Copy all of the material exactly. Pictures are not to appear in the copy.

■ Supplied material ■
◇ ◇ ◇ ◇ ◇ ◇ ◇

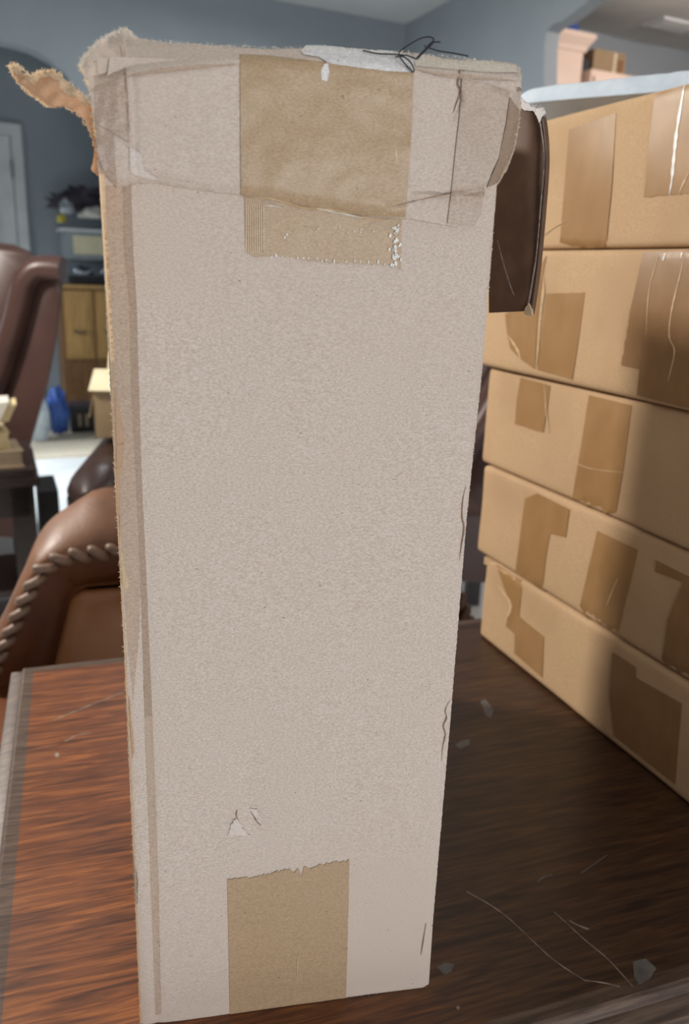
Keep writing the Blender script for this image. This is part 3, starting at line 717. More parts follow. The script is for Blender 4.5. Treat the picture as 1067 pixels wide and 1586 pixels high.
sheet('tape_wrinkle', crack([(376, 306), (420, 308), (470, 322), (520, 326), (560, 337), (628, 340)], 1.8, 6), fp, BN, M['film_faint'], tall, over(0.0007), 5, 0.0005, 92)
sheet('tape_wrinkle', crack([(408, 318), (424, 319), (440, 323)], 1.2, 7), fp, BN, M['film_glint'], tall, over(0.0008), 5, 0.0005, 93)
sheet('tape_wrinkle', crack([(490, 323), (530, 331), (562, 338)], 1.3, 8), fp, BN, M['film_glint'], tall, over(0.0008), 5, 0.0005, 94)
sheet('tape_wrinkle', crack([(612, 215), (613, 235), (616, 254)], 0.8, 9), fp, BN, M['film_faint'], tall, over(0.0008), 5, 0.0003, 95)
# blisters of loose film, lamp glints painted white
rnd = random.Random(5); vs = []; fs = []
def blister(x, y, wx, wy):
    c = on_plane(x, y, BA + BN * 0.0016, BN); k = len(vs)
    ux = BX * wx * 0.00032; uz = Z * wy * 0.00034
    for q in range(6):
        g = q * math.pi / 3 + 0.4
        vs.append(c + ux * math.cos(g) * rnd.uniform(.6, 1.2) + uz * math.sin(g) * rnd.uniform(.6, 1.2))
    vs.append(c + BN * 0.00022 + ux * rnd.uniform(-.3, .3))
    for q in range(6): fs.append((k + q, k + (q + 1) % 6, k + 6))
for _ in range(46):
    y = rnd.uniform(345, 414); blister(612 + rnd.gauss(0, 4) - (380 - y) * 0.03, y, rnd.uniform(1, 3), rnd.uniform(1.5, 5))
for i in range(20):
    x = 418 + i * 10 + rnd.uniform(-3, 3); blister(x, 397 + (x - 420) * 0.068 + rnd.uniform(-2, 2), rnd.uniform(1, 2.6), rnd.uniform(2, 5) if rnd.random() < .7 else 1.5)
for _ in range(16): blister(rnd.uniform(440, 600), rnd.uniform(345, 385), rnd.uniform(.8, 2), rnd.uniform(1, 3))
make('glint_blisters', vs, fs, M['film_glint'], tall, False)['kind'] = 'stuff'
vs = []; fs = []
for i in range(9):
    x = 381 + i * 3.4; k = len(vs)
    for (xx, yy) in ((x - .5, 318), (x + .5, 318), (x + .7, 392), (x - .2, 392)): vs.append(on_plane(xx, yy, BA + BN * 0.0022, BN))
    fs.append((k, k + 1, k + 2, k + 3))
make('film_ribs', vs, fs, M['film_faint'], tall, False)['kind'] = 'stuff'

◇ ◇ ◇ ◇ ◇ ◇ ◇

■ Finished answer ■
Keep writing the Blender script for this image. This is part 3, starting at line 717. More parts follow. The script is for Blender 4.5. Treat the picture as 1067 pixels wide and 1586 pixels high.
sheet('tape_wrinkle', crack([(376, 306), (420, 308), (470, 322), (520, 326), (560, 337), (628, 340)], 1.8, 6), fp, BN, M['film_faint'], tall, over(0.0007), 5, 0.0005, 92)
sheet('tape_wrinkle', crack([(408, 318), (424, 319), (440, 323)], 1.2, 7), fp, BN, M['film_glint'], tall, over(0.0008), 5, 0.0005, 93)
sheet('tape_wrinkle', crack([(490, 323), (530, 331), (562, 338)], 1.3, 8), fp, BN, M['film_glint'], tall, over(0.0008), 5, 0.0005, 94)
sheet('tape_wrinkle', crack([(612, 215), (613, 235), (616, 254)], 0.8, 9), fp, BN, M['film_faint'], tall, over(0.0008), 5, 0.0003, 95)
# blisters of loose film, lamp glints painted white
rnd = random.Random(5); vs = []; fs = []
def blister(x, y, wx, wy):
    c = on_plane(x, y, BA + BN * 0.0016, BN); k = len(vs)
    ux = BX * wx * 0.00032; uz = Z * wy * 0.00034
    for q in range(6):
        g = q * math.pi / 3 + 0.4
        vs.append(c + ux * math.cos(g) * rnd.uniform(.6, 1.2) + uz * math.sin(g) * rnd.uniform(.6, 1.2))
    vs.append(c + BN * 0.00022 + ux * rnd.uniform(-.3, .3))
    for q in range(6): fs.append((k + q, k + (q + 1) % 6, k + 6))
for _ in range(46):
    y = rnd.uniform(345, 414); blister(612 + rnd.gauss(0, 4) - (380 - y) * 0.03, y, rnd.uniform(1, 3), rnd.uniform(1.5, 5))
for i in range(20):
    x = 418 + i * 10 + rnd.uniform(-3, 3); blister(x, 397 + (x - 420) * 0.068 + rnd.uniform(-2, 2), rnd.uniform(1, 2.6), rnd.uniform(2, 5) if rnd.random() < .7 else 1.5)
for _ in range(16): blister(rnd.uniform(440, 600), rnd.uniform(345, 385), rnd.uniform(.8, 2), rnd.uniform(1, 3))
make('glint_blisters', vs, fs, M['film_glint'], tall, False)['kind'] = 'stuff'
vs = []; fs = []
for i in range(9):
    x = 381 + i * 3.4; k = len(vs)
    for (xx, yy) in ((x - .5, 318), (x + .5, 318), (x + .7, 392), (x - .2, 392)): vs.append(on_plane(xx, yy, BA + BN * 0.0022, BN))
    fs.append((k, k + 1, k + 2, k + 3))
make('film_ribs', vs, fs, M['film_faint'], tall, False)['kind'] = 'stuff'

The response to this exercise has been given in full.